▸ **What the task requires**: Transcribe the data that follows precisely, omitting nothing.

=======

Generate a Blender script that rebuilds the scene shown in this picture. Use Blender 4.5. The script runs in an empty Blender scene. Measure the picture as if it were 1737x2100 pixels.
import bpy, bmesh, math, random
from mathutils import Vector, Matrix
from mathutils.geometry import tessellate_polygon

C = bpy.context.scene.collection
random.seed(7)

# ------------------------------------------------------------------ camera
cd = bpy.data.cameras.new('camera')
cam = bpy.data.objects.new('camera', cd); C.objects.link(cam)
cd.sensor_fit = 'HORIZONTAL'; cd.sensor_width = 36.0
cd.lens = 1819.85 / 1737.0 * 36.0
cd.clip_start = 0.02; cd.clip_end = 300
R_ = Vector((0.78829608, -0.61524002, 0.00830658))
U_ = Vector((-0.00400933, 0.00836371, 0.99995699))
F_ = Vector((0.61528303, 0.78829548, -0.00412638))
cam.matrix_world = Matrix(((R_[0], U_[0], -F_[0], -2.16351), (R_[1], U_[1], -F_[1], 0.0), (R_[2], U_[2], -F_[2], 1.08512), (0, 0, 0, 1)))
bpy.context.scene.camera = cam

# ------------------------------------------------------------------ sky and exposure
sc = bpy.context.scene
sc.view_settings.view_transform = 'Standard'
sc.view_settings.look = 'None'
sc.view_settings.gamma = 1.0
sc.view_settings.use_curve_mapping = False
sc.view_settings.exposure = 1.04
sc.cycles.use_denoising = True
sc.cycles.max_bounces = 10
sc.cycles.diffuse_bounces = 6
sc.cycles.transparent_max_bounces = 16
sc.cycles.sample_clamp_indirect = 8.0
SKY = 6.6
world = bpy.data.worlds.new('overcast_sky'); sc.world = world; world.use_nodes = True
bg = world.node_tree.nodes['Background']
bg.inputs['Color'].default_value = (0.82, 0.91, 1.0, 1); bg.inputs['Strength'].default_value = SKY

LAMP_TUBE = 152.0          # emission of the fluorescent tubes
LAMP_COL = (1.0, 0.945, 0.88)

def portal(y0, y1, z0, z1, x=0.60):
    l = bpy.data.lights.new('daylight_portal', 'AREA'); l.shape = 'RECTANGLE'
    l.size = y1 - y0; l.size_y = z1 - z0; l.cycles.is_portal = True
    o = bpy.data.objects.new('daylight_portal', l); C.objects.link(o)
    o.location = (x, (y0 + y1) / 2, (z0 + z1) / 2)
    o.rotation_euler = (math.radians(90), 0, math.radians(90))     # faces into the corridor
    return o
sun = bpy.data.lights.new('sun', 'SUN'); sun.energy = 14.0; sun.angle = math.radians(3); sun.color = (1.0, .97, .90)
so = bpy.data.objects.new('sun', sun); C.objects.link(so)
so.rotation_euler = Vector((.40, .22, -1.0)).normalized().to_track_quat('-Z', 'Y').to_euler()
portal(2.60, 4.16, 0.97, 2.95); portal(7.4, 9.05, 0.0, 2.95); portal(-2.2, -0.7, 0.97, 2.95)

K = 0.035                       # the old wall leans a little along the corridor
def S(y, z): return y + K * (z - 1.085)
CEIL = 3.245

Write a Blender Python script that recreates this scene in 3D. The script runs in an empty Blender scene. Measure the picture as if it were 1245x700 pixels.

=======

▸ **Problem solution**:
Generate a Blender script that rebuilds the scene shown in this picture. Use Blender 4.5. The script runs in an empty Blender scene. Measure the picture as if it were 1737x2100 pixels.
import bpy, bmesh, math, random
from mathutils import Vector, Matrix
from mathutils.geometry import tessellate_polygon

C = bpy.context.scene.collection
random.seed(7)

# ------------------------------------------------------------------ camera
cd = bpy.data.cameras.new('camera')
cam = bpy.data.objects.new('camera', cd); C.objects.link(cam)
cd.sensor_fit = 'HORIZONTAL'; cd.sensor_width = 36.0
cd.lens = 1819.85 / 1737.0 * 36.0
cd.clip_start = 0.02; cd.clip_end = 300
R_ = Vector((0.78829608, -0.61524002, 0.00830658))
U_ = Vector((-0.00400933, 0.00836371, 0.99995699))
F_ = Vector((0.61528303, 0.78829548, -0.00412638))
cam.matrix_world = Matrix(((R_[0], U_[0], -F_[0], -2.16351), (R_[1], U_[1], -F_[1], 0.0), (R_[2], U_[2], -F_[2], 1.08512), (0, 0, 0, 1)))
bpy.context.scene.camera = cam

# ------------------------------------------------------------------ sky and exposure
sc = bpy.context.scene
sc.view_settings.view_transform = 'Standard'
sc.view_settings.look = 'None'
sc.view_settings.gamma = 1.0
sc.view_settings.use_curve_mapping = False
sc.view_settings.exposure = 1.04
sc.cycles.use_denoising = True
sc.cycles.max_bounces = 10
sc.cycles.diffuse_bounces = 6
sc.cycles.transparent_max_bounces = 16
sc.cycles.sample_clamp_indirect = 8.0
SKY = 6.6
world = bpy.data.worlds.new('overcast_sky'); sc.world = world; world.use_nodes = True
bg = world.node_tree.nodes['Background']
bg.inputs['Color'].default_value = (0.82, 0.91, 1.0, 1); bg.inputs['Strength'].default_value = SKY

LAMP_TUBE = 152.0          # emission of the fluorescent tubes
LAMP_COL = (1.0, 0.945, 0.88)

def portal(y0, y1, z0, z1, x=0.60):
    l = bpy.data.lights.new('daylight_portal', 'AREA'); l.shape = 'RECTANGLE'
    l.size = y1 - y0; l.size_y = z1 - z0; l.cycles.is_portal = True
    o = bpy.data.objects.new('daylight_portal', l); C.objects.link(o)
    o.location = (x, (y0 + y1) / 2, (z0 + z1) / 2)
    o.rotation_euler = (math.radians(90), 0, math.radians(90))     # faces into the corridor
    return o
sun = bpy.data.lights.new('sun', 'SUN'); sun.energy = 14.0; sun.angle = math.radians(3); sun.color = (1.0, .97, .90)
so = bpy.data.objects.new('sun', sun); C.objects.link(so)
so.rotation_euler = Vector((.40, .22, -1.0)).normalized().to_track_quat('-Z', 'Y').to_euler()
portal(2.60, 4.16, 0.97, 2.95); portal(7.4, 9.05, 0.0, 2.95); portal(-2.2, -0.7, 0.97, 2.95)

K = 0.035                       # the old wall leans a little along the corridor
def S(y, z): return y + K * (z - 1.085)
CEIL = 3.245

Write a Blender Python script that recreates this scene in 3D. The script runs in an empty Blender scene. Measure the picture as if it were 1245x700 pixels.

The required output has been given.